Yes, we have our own Tilly now, not an added measure but one-half of a pair. Her brother is named Max, which I like in part because it was the name of the very first pet I remember, in Gillingham, Kent, a black cocker spaniel—but also because of the occasional fleeting uncertainty which attends such phrases as ‘I said to Max’ or, more plausibly, ‘I asked Max’, which might conceivably be a reference to either a handsome tabby or our leading Ford Madox Ford scholar.

Scholars, though, at least as a general rule, do not sit in the kitchen sink, talk to toy mice or suck their tails. . .

Notes


[1] Louis MacNeice, ‘Autumn Journal: XXI’, Collected Poems, edited by Peter McDonald (London: Faber, 2007), 153.

[2] Anne Carson, ‘On Walking Backwards’, Plainwater: Essays and Poetry (New York: Vintage, 2000), 36.

[3] Guy Davenport,  A Balthus Notebook (New York: Norton, 1989), 7. Le Roi des Chats (1935). Balthus identified strongly with cats: in the year of this self-portrait, he began signing his letters to his future wife Antoinette as ‘King of Cats’. ‘Jeune fille’ occurs many times in the titles of his paintings—but so does ‘chat’ (sometimes together).

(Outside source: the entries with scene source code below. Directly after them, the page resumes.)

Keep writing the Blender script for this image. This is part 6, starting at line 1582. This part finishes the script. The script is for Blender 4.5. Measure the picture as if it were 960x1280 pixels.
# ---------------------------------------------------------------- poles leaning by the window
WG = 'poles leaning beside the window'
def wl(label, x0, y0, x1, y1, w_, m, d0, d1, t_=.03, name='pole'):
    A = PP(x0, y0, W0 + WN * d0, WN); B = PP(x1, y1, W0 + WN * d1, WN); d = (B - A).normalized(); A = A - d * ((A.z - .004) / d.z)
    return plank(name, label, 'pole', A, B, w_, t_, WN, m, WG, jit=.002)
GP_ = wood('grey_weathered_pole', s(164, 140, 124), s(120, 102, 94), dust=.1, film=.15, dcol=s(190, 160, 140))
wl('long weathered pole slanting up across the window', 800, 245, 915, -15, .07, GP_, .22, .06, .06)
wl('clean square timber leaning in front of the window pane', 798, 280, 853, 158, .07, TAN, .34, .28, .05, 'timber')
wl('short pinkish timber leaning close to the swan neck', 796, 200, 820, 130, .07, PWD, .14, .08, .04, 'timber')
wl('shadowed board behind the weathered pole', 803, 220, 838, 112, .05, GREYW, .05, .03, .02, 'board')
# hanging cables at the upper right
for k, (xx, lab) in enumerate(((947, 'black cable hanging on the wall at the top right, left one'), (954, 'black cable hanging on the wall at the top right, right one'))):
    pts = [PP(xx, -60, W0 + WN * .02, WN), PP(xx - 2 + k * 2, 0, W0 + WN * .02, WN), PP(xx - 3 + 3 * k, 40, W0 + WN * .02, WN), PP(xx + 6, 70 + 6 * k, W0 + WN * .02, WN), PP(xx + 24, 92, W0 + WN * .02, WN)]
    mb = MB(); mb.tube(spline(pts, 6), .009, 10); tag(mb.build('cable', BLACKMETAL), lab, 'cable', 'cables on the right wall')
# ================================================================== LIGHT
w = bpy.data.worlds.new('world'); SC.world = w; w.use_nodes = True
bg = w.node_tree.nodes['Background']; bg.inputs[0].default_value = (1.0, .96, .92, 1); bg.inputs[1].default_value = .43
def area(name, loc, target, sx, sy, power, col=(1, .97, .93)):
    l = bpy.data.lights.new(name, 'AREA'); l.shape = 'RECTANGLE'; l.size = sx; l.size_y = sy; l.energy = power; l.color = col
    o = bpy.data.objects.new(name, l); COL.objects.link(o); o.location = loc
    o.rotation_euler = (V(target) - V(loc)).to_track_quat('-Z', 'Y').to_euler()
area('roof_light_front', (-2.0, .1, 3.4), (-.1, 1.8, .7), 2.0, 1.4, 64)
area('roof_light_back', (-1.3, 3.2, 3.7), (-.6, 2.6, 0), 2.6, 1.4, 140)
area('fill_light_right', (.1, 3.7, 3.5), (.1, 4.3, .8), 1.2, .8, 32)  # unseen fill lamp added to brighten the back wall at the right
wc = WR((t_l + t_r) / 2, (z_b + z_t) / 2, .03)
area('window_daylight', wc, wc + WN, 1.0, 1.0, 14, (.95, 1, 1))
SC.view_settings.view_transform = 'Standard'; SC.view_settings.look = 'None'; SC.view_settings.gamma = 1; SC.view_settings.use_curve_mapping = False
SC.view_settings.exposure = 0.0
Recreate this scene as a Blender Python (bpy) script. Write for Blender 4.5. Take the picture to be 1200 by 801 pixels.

[4] Sylvia Townsend Warner, Letters, edited by William Maxwell (London: Chatto & Windus, 1982), 133.

[5] Yeats to Susan Mary (‘Lily’) Yeats, 12 Apr. 1909: R. F. Foster, W. B. Yeats: A Life. I: The Apprentice Mage: 1865–1914 (Oxford: Oxford University Press, 1997), 616n.69.

[6] Pound, of course. Barbara Belford, Violet: The Story of the Irrepressible Violet Hunt and her Circle of Lovers and Friends—Ford Madox Ford, H. G. Wells, Somerset Maugham, and Henry James (New York: Simon and Schuster, 1990), 166-7.

[7] Dorothy L. Sayers, The Nine Tailors (1934; with an introduction by Elizabeth George, London: New English Library, 2003), 305.

[8] Twelve and a Tilly: Essays on the Occasion of the 25th Anniversary of Finnegans Wake, edited by Jack P. Dalton and Clive Hart (Evanston: Northwestern University Press, 1965).